Landau expressed his view that, while cross-examination is sometimes required, is often disproportionate and does no more than cover old ground. It is also unfair. Does it help the tribunal and test the evidence, or is it nothing more than a test of the cross-examiner’s skill?

Landau’s proposals

Reposition witness selection as a collaborative process with the tribunal

Landau said that witness selection should not be counsel’s exclusive right. Rather, the tribunal should have input into the decision-making process. Landau referred to the Commercial Court in London, and its adoption of Practice Direction 57AC, which requires parties to the demonstrate the need for witness testimony – ie, it should not be used where a matter is common ground. Landau suggested that the tribunal’s input may avoid later criticism of awards, particularly when considering investor–state arbitration,

Categorisation of witnesses

Landau emphasised that witnesses of fact serve different purposes in different cases. For instance, witnesses may be required to:

  • give their recollection of events (absent documentary evidence);
  • narrate contemporaneous documents;
  • explore the background of the dispute; or
  • provide a technical explanation.

Accordingly, different procedures should be crafted that are relevant to the different categories.

Rethinking witness preparation and statements

In the same vein as the new Practice Direction adopted by the English courts, Landau called for the reevaluation of witness preparation and statements in arbitral proceedings. In Landau’s view, affirmative directions on how a witness will be questioned for the preparation of their statement, and how their statement is put together, should be made from the first case management conference and regularly revisited.

Witness statements must not become corrupted by showing the witness leading documents; thought should be given as to whether a witness could draft their own statement.

Policing cross-examination

Tribunals should be empowered to actively police cross-examination and recall witnesses if necessary. This power should be foreshadowed and added to the first procedural order.

Panellists’ views

Alexandra Johnson considered Landau’s proposals, with the benefit of her civil law experience, and noted the degree of mistrust of witness testimony in civil law jurisdictions. Looking specifically at provisions in the Swiss Code, Johnson confirmed there was no right to orally examine witnesses. She continued to share her views of how some of the issues identified may be addressed, including careful consideration of the selection of witnesses, and the tribunal being granted power to question witnesses pre-cross-examination.

Johnson’s view was that the tribunal should draw up the list of potential witnesses for the parties to review and comment on, and have the final say as to which witnesses will be heard. Once selected, the tribunal should be afforded the opportunity to ask relevant questions of the witnesses (which would also put the witnesses at more ease before cross-examination). Finally, parties should be sanctioned if they do not comply with the ethos of witness testimony – for example, with full or partial exclusion of witness evidence and/or cost orders.

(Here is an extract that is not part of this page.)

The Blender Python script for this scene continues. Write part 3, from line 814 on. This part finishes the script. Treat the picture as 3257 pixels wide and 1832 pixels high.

Asli Zeynep Yilmaz Palmer proposed that the arbitration community be provided with a toolkit for witness testimony. Acknowledging the fallibility of witness evidence in both court and arbitral proceedings, Yilmaz Palmer noted the importance of highlighting memory distortion and imposing guidelines for witness statement preparation. For example, memory conformity can be avoided by speaking to witnesses one by one, and witnesses should hold the pen on the first draft of their statements. Yilmaz Palmer also acknowledged the ‘balancing act’ of not corrupting a witness’s memory with the unhelpfulness of an unprepared witness giving testimony.